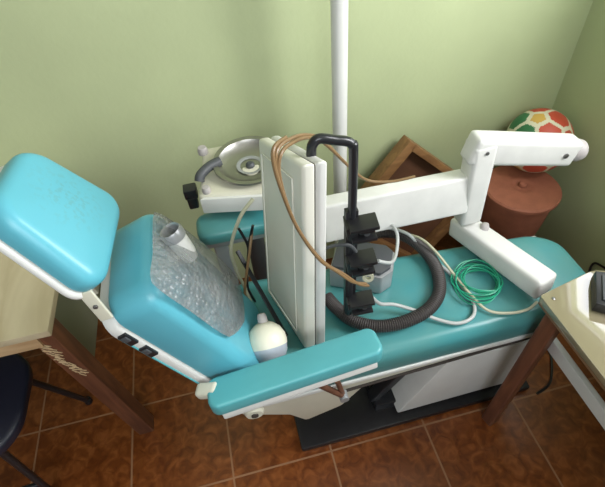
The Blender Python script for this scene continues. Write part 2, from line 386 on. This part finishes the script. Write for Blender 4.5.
b = lathe(bmesh.new(), [(.027, .0002), (.034, .003), (.037, .003), (.030, .0002)], bowlm, 40); obj('bowl_ring', b, M['grey'], bowl)
b = bmesh.new(); tube(b, [(-.092, .955, .888), (-.085, .965, .900), (-.06, .985, .906), (-.03, 1.0, .906)], .013, 12); obj('water_spout', b, M['darkgrey'], sp)
for p, r, h in (((-.072, 1.085, .882), .014, .02), ((-.078, .915, .882), .011, .016)):
    obj('control_knob', lathe(bmesh.new(), [(0, 0), (r, 0), (r*1.05, h*.5), (r*.8, h), (0, h*1.05)], Matrix.Translation(p), 20), M['knob'], sp)
b = bmesh.new(); box(b, (-.122, .955, .862), (.035, .035, .03), .005); box(b, (-.122, .945, .838), (.026, .03, .035), .005); obj('hose_holder', b, M['black'], sp)
b = bmesh.new(); box(b, (.02, .99, .811), (.14, .14, .02), .006); tube(b, [(.02, 1.06, .04), (.02, 1.06, .81)], .03, 20, smooth=False); box(b, (.02, 1.06, .028), (.2, .2, .02), .005)
obj('support_column', b, M['darkgrey'], sp)

for ch in sp.children: ch.location.z -= .017

# ================================================ POLE
pole = thing('lamp_pole', 'tall white round metal pole standing by the green back wall', 'pole', (.345, 1.15, 0))
obj('pole_tube', tb([(.345, 1.15, .02), (.345, 1.15, 2.3)], .0225, seg=28, smooth=False), M['white'], pole)
obj('pole_foot', lathe(bmesh.new(), [(0, 0), (.07, 0), (.07, .01), (.03, .025), (.0, .025)], Matrix.Translation((.345, 1.15, 0)), 32), M['white'], pole)

# ================================================ INSTRUMENT BOX (upright white tray case with handle and clips)
ib = thing('instrument_case', 'upright white two-shell instrument case with black bail handle, standing on the seat cushion', 'instrument case', (.09, .69, .592))
def case_half(x0, x1, grow=0.):
    # four vertical edges: near (y .595) and far (y .785); the case leans very slightly, its far side is shorter
    b = bmesh.new(); V = []
    for (y, zb, zt, xb, xt) in ((.566, .594, 1.158, .077, .107), (.770, .594, 1.088, .019, .061)):
        for (xx) in (x0, x1):
            V.append([b.verts.new((xb+xx*.93, y-grow if y < .7 else y+grow, zb)), b.verts.new((xt+xx*.74, y-grow if y < .7 else y+grow, zt+grow))])
    (a0, a1), (b0, b1), (c0, c1), (d0, d1) = V
    for f in ((a0, b0, b1, a1), (b0, d0, d1, b1), (d0, c0, c1, d1), (c0, a0, a1, c1), (a1, b1, d1, c1), (a0, c0, d0, b0)): b.faces.new(f)
    bmesh.ops.recalc_face_normals(b, faces=b.faces[:])
    bmesh.ops.bevel(b, geom=b.edges[:], offset=.007, segments=3, profile=.6, affect='EDGES')
    return b
obj('front_shell', case_half(0, .030), M['casecream'], ib, label='cream shell facing the backrest')
obj('seam_gasket', case_half(.029, .034, -.006), M['seam'], ib)
obj('rear_shell', case_half(.033, .058), M['white'], ib)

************

### REQUIREMENT
Repeat the lines exactly as they stand, from the opening line of the data through the line with "obj('support_column', b, M['darkgrey'], sp)". Pictures stay out of the copy.

### THE RESULT
The Blender Python script for this scene continues. Write part 2, from line 386 on. This part finishes the script. Write for Blender 4.5.
b = lathe(bmesh.new(), [(.027, .0002), (.034, .003), (.037, .003), (.030, .0002)], bowlm, 40); obj('bowl_ring', b, M['grey'], bowl)
b = bmesh.new(); tube(b, [(-.092, .955, .888), (-.085, .965, .900), (-.06, .985, .906), (-.03, 1.0, .906)], .013, 12); obj('water_spout', b, M['darkgrey'], sp)
for p, r, h in (((-.072, 1.085, .882), .014, .02), ((-.078, .915, .882), .011, .016)):
    obj('control_knob', lathe(bmesh.new(), [(0, 0), (r, 0), (r*1.05, h*.5), (r*.8, h), (0, h*1.05)], Matrix.Translation(p), 20), M['knob'], sp)
b = bmesh.new(); box(b, (-.122, .955, .862), (.035, .035, .03), .005); box(b, (-.122, .945, .838), (.026, .03, .035), .005); obj('hose_holder', b, M['black'], sp)
b = bmesh.new(); box(b, (.02, .99, .811), (.14, .14, .02), .006); tube(b, [(.02, 1.06, .04), (.02, 1.06, .81)], .03, 20, smooth=False); box(b, (.02, 1.06, .028), (.2, .2, .02), .005)
obj('support_column', b, M['darkgrey'], sp)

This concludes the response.